The initial example demonstrates a violation of the Liskov Substitution Principle. In the Bird class hierarchy, the Ostrich class inherits from the Bird class and overrides the Fly method. However, ostriches cannot fly in reality, hence this design is flawed. If the Fly method is called on an object of type Ostrich, the behavior is undefined or incorrect, thereby violating the LSP, which states that subtypes must be substitutable for their base types.

The Interface Segregation Principle

“Clients should not be forced to depend on methods they do not use”

The Interface Segregation Principle (ISP) accepts that cohesive classes are an ideal, not always a reality. There may be circumstances where a class with a large set of methods on its interface is necessary, such as a façade that adapts to various back-end systems. However, ISP suggests that this extensive interface should be divided into sections based on the needs of the different types of clients that will connect to it.

In other words, if one type of client uses a certain set of methods, and another type of client uses a different set, these methods should be split into two separate interfaces. This allows each client type to depend on a specific abstract interface containing only the methods they need, rather than depending on the comprehensive interface.

Segregating interfaces is an effective strategy for decoupling client classes. If two different client classes depend on a single concrete API, changes made to the API for one client class can inadvertently impact the other, even if the changes don't affect the methods needed by that class. This interdependence indirectly couples the two client classes through the API. However, if the API is divided into two separate interfaces, each client class can depend on a different one. As a result, changes to the concrete implementations will only affect the client using the relevant interface, effectively decoupling the two client classes.

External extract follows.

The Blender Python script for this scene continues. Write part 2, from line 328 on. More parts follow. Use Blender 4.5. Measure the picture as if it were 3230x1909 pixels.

// Before: Interface having methods which aren't always needed
public interface IPrinter
{
    void Print();
    void Fax();
    void Scan();
}

// After: Segregating interface into specific interfaces
public interface IPrinter
{
    void Print();
}

public interface IFax
{
    void Fax();
}

public interface IScanner
{
    void Scan();
}

Figure 4: Interface Segregation Principle in C#

In the example, the initial IPrinter interface has multiple responsibilities - printing, faxing, and scanning. This violates the Interface Segregation Principle as any class implementing this interface would be forced to implement all these methods, even if it does not need them. To adhere to the ISP, the IPrinter interface is segregated into three smaller, specific interfaces - IPrinter, IFax, and IScanner, each having a single responsibility. This ensures that the classes can implement only the interfaces they require, reducing the unnecessary burden.

The Dependency-Inversion Principle

“A. High-level modules should not depend on low-level modules. Both should depend on abstractions.
B. Abstractions should not depend on details. Details should depend on abstractions.”

The Dependency-Inversion Principle (DIP) is perhaps the most widely implemented principle among the SOLID principles. This concept is ingrained in every software "container" and is increasingly integrated into frameworks like ASP.NET MVC.

The essence of DIP is to invert the conventional dependencies that arise during coding. For instance, if you're building a user interface and need to access a database through a data layer, you might typically instantiate a data layer object and call it directly. This is what Robert C. Martin refers to as the traditional procedural method. However, the well-factored Object-Oriented method, according to Martin, is for the user interface to depend on an abstraction of the data layer, with the concrete implementation provided to it, inverting the traditional dependency.

Implementing the Dependency-Inversion Principle has numerous benefits:

  • It reduces the coupling between concrete classes, which allows each to change independently.
  • It enables new data layer implementations without affecting the user interface (the Open/Closed Principle).
  • It facilitates the insertion of decorators or other classes, even at runtime or depending on configuration. For example, a LoggingDataLayer could be created that employs the original data layer implementation and adds logging to it.
  • Depending on abstractions makes our classes less brittle as abstractions change less frequently than implementation details.
  • It facilitates independent testing of each class. For instance, there's no need for a concrete data layer to test the user interface.
// Before: High-level module depends on a low-level module
public class Notification
{
    private Email _email;
    public Notification()
    {
        _email = new Email();
    }

    public void PromotionalNotification()
    {
        _email.SendEmail();
    }
}

// After: Both modules depend on an abstraction
public interface IMessage
{
    void SendMessage();
}

public class Email : IMessage
{
    public void SendMessage()
    {
        // Send email
    }
}

public class Notification
{
    private IMessage _message;
    public Notification(IMessage message)
    {
        this._message = message;
    }

    public void PromotionalNotification()
    {
        _message.SendMessage();
    }
}

Figure 5: Dependency-Inversion Principle Example in C#

In the initial example, the high-level module Notification directly depends on the low-level module Email, violating the Dependency Inversion Principle. To rectify this, an abstraction IMessage is introduced that both high-level and low-level modules depend on. The Email class implements this interface, and Notification now communicates with Email indirectly, via the IMessage interface. This way, Notification isn't dependent on concrete implementations, adhering to the DIP, which results in a more flexible and maintainable code.